Collectors also treasure tsutsugaki, “tube drawing,” a freehand style of dyeing that allowed detailed, occasionally multicolored scenes and symbols. A  bride’s trousseau typically included a futonji embellished in this fashion. Szczepanek offers an extraordinary tsutsugaki from the late 19th century, with a rare ceremonial design of cranes, plum blossoms, pines and bamboo, for $4,000.

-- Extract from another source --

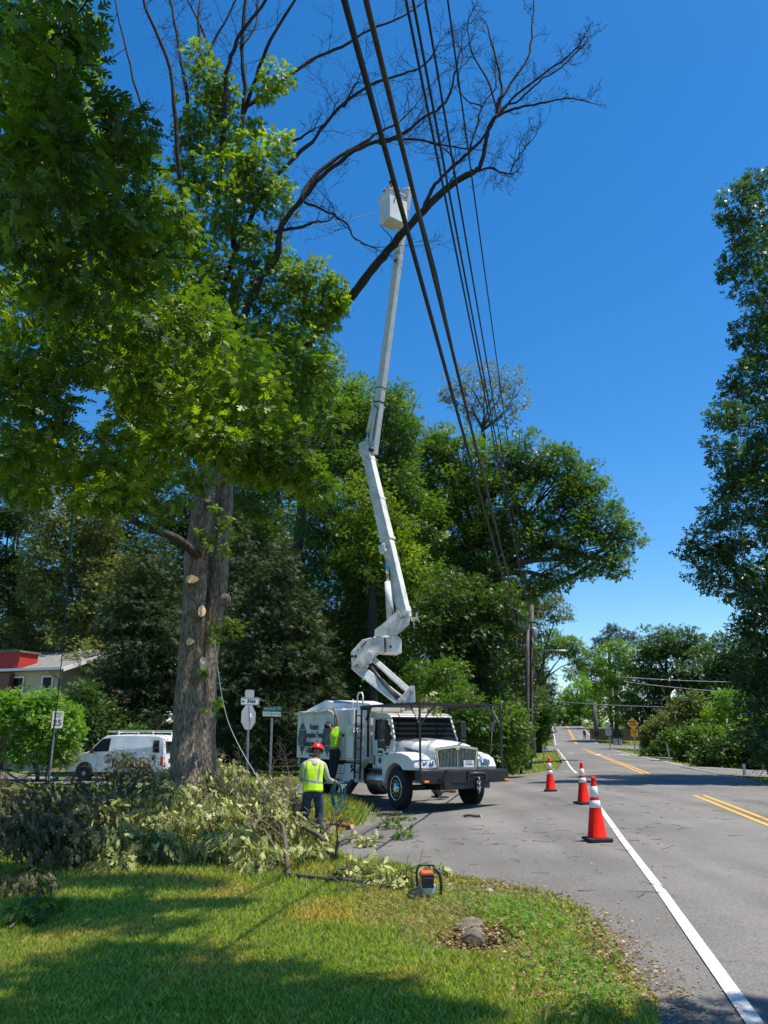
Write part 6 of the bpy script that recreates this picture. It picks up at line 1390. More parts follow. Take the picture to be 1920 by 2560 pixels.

When Cynthia Shaver first started dealing in Mingei textiles 26 years ago, there were, she says, “about two books on the subject. Now you go into a museum book shop and there is a whole section.” While she is gratified that more people have become aficionados, she complains that it has become increasingly difficult to discover exceptional pieces. Kahlenberg possesses a more philosophical view. Now that prices are rising, she believes early collectors will start selling, sending wonderful pieces back into the market. For the time being, Kahlenberg suggests that we pounce when we find something desirable. But we must always pay attention to quality and authenticity. Fifi White, a trailblazing collector of Mingei textiles—her collection now belongs to the Seattle Museum of Art—is now a dealer through her company, Asiatica, which is based in Kansas City, Mo. White warns: “You have to be careful that the work you buy hasn’t been recently recycled.”